What a see saw the last few weeks has been. I love my little new dell (some would say it's not so new anymore), and I love Ubuntu. Somehow however, they didn't like each other much. Having search various posts, I strongly believe that Ubuntu 7.10 (gutsy) has been rushed out, and it clearly has bugs, mostly with handling SATA disks and networking.
After my last post, I was installing and fine-tuning various applications, hoping to arrive at the final (and perfect ;-)), of course) system configuration.

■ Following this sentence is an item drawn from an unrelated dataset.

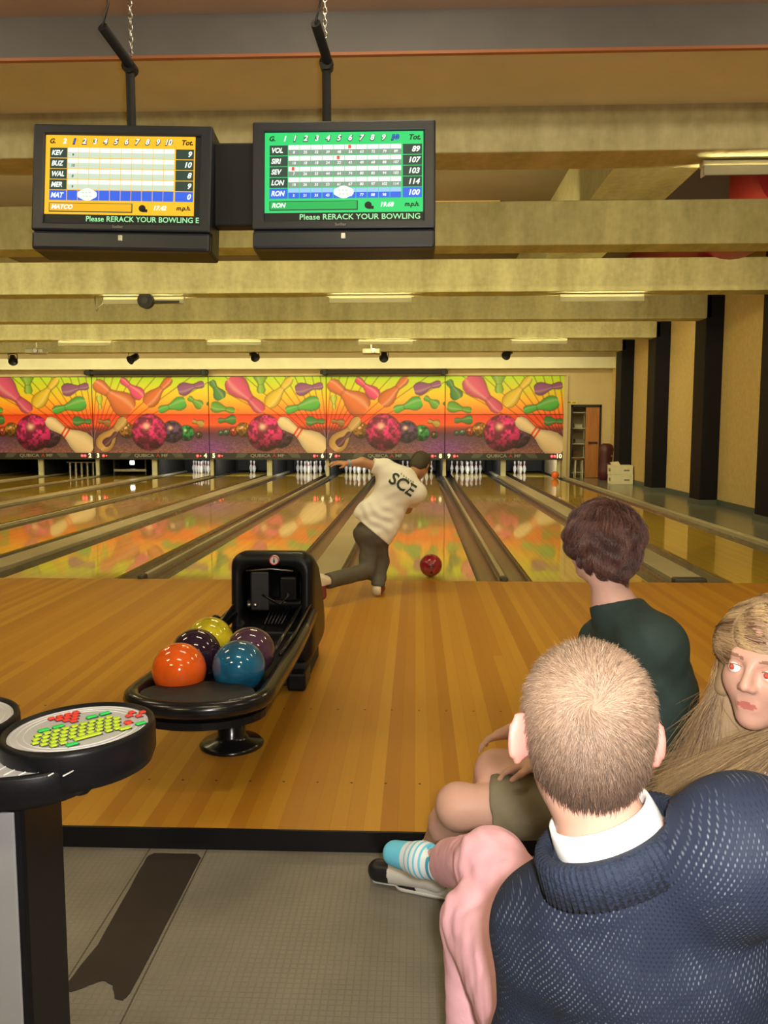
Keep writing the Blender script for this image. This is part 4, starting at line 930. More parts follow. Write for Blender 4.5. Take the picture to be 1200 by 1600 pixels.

Disappointingly, but I hit several re-occurring problems, which put the stop to these ambitions... Most of the issues have been well documented by others - inconsistent wireless recognition, many SATA warnings popping on the console (even though actual disk access was fine), very slow desktop start-up, cupsd taking up to 5 minutes to start.
The worst aspect of these problems has been the random, unpredictable nature of them, with problems virtually impossible to reproduce. I'm well used to fixing systems - you expect hiccups, and you anticipate having to dive under the hood of any new version or distribution. This is part and parcel of playing with UNIX or Linux. And one of the great historical attributes of UNIX has been its transparency - you can always get to the bottom of things. Not quite so with the new kernel releases. More and more traditionally user-driven hardware manipulation and control is delegated into kernel's functionality. It's great in some respects - faster, more secure and easier to tie down system. But for an average sysadmin, ability to debug and fix is becoming more obscure and complex, if not difficult.